店頭流通

エプソン販売 個人向けプロジェクタ販売を強化 500店舗で体験コーナーを設置

2003/09/08 18:45

週刊BCN 2003年09月08日vol.1005掲載

 エプソン販売(真道昌良社長=写真)が個人向け液晶プロジェクタの販売を強化する。年末に向けて全国500のパソコン専門店および家電量販店に体験コーナーを設置。液晶プロジェクタやDVDレコーダ、スピーカなどを置き、家庭で大画面映像を楽しめる提案を行っていく。9月5日には冬商戦向けにプロジェクタの新製品「ドリーミオEMP-TW10」を発売。販売台数は2003年11月-04年1月の3か月間で約1万台を見込んでいる。

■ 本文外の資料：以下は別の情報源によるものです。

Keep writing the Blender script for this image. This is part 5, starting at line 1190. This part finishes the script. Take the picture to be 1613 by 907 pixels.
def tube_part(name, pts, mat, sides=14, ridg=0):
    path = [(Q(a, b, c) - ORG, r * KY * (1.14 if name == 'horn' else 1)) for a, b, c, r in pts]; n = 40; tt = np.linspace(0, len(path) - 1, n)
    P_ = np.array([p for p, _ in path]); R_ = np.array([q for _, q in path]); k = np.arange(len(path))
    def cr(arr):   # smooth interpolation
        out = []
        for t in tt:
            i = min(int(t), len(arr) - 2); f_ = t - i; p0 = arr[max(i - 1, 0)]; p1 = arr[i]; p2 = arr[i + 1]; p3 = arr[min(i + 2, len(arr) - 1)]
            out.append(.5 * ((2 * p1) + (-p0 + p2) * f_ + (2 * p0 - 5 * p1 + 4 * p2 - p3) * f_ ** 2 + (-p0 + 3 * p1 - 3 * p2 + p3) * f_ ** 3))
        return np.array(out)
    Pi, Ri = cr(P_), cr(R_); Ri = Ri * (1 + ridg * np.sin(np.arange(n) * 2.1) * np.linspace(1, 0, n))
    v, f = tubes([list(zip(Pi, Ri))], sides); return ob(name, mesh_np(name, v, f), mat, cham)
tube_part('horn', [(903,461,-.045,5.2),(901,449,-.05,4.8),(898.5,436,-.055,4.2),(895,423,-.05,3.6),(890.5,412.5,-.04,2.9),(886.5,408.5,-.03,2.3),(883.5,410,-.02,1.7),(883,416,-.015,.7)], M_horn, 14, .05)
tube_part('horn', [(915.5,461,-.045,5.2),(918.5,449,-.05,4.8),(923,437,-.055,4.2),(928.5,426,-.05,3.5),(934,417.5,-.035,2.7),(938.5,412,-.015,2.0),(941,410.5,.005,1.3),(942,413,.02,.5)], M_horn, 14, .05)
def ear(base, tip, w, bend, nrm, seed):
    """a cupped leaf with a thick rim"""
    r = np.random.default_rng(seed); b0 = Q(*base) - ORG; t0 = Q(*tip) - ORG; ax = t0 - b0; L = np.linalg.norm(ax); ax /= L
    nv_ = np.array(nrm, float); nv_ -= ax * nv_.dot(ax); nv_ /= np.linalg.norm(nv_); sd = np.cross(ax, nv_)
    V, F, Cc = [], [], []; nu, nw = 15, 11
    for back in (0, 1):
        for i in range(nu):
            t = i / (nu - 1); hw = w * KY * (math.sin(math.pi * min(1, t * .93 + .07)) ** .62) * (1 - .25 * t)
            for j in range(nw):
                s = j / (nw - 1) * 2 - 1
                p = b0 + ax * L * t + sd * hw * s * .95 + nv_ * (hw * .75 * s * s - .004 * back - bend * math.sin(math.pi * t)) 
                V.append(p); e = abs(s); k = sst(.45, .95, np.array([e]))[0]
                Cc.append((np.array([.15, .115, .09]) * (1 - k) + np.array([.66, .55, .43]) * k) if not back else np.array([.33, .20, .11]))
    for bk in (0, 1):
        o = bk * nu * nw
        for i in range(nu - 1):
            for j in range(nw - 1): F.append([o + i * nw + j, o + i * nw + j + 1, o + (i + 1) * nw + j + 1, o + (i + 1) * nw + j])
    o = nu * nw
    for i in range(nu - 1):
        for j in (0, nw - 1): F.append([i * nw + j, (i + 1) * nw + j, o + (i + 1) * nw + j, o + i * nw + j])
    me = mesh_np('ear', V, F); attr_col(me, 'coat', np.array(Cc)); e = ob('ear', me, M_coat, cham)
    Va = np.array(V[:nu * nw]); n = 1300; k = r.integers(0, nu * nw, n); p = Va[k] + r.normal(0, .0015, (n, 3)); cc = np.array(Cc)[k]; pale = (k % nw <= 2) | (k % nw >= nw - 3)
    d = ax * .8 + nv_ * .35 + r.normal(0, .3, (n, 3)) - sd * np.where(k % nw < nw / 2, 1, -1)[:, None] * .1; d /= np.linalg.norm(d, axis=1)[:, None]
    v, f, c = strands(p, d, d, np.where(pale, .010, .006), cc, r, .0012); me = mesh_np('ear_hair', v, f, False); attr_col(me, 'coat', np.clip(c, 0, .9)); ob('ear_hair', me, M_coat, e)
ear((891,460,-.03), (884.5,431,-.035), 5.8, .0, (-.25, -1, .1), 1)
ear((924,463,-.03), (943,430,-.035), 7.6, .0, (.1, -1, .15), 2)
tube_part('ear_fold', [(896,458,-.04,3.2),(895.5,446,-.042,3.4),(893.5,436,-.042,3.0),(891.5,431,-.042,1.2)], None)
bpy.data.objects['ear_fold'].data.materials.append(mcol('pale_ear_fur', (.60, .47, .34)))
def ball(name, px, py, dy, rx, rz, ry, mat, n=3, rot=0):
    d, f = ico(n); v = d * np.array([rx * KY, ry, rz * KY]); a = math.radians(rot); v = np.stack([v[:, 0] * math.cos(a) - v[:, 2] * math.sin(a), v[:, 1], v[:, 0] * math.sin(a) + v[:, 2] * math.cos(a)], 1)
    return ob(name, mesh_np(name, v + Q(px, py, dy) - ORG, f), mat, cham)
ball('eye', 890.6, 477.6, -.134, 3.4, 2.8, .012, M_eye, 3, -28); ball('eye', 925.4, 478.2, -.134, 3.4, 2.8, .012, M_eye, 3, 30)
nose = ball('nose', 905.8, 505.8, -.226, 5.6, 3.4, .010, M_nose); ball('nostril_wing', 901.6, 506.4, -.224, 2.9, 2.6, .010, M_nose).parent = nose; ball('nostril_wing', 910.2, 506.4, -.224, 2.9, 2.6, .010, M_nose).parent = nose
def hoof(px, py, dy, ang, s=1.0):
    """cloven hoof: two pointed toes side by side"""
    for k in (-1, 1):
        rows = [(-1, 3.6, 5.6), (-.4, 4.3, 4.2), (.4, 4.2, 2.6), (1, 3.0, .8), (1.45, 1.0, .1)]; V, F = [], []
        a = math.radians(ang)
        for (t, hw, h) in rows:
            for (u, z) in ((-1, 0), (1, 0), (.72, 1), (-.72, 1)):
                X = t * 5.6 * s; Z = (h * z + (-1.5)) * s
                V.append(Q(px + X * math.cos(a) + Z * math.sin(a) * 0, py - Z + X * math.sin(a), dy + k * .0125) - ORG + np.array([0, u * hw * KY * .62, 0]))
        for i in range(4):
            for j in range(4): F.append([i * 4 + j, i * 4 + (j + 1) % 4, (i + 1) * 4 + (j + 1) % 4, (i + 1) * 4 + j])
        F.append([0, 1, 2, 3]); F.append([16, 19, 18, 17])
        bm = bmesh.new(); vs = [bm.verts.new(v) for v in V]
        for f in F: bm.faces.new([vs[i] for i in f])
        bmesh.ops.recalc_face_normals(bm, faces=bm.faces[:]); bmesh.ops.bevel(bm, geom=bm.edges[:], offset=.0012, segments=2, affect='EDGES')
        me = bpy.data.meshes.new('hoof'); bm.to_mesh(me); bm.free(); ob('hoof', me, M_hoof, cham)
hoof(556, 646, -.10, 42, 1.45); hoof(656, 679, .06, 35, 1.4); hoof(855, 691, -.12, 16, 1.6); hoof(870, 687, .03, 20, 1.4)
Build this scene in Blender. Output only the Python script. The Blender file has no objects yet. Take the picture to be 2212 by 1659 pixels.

 真道社長は、「個人向けのプロジェクタ市場はまだ発展段階だ。そのため、店頭に置いているだけでは消費者の購入意欲が高まらない。家庭でテレビやDVDを映画館のように大画面で楽しめる『ホームシアター』を体験できるコーナーを設置することが重要」と、用途提案の必要性を強調する。具体的には、ショップのスペースを借り切り、音響メーカー5社と共同で家庭での大画面映像の楽しみ方を提案していく。今年8月末時点で200店舗が体験コーナーを設置。年内をめどに500店舗まで増やす。

 同社は、個人向けプロジェクタ「ELP-30」や「ELP-TW100」、「ELP-TS10」などを発売し、家庭での大画面映像を提案してきた。今回の新製品「ドリーミオEMP-TW10」で、「個人需要をさらに開拓していく」(真道社長)としている。同製品は、新開発した480p(プログレッシブ信号)の高精細ワイド液晶パネルと、独自のカラーマネジメント技術「ColorReality(カラーリアリティ)」搭載による高画質、最大1000ルーメンの輝度、広さが6畳の部屋で100型ワイドスクリーンに投写できる短焦点レンズ、リビングや暗室など環境に最適な色調と輝度を選択できるカラーモードなどの機能を搭載している。

 価格は16万8000円と従来の製品に比べ低価格化を図ることで、需要喚起を促す。これまで同社が発売したプロジェクタは、個人と法人双方で活用できる製品として販売していた。今回の「ドリーミオEMP-TW10」は、「企業向けに拡販する予定はない」と、完全に個人向けをターゲットにした製品。「プロジェクタは業務用としての利用が主流になっている。しかし、個人需要を掘り起こし、市場の裾野を広げる」と意気込む。「AV(音響・映像)機器ではDVDレコーダが売れ筋商品になっている。また、今後アナログ放送からデジタル放送に移行するなど、家庭でデジタル映像を楽しむインフラが整いつつある。今年の冬商戦は、デジタル映像への需要が活発化するだろう」と分析している。年間販売目標は3万台。「今年11月から来年1月までの3か月間で約1万台の販売台数は固い」と強気の見通しを立てる。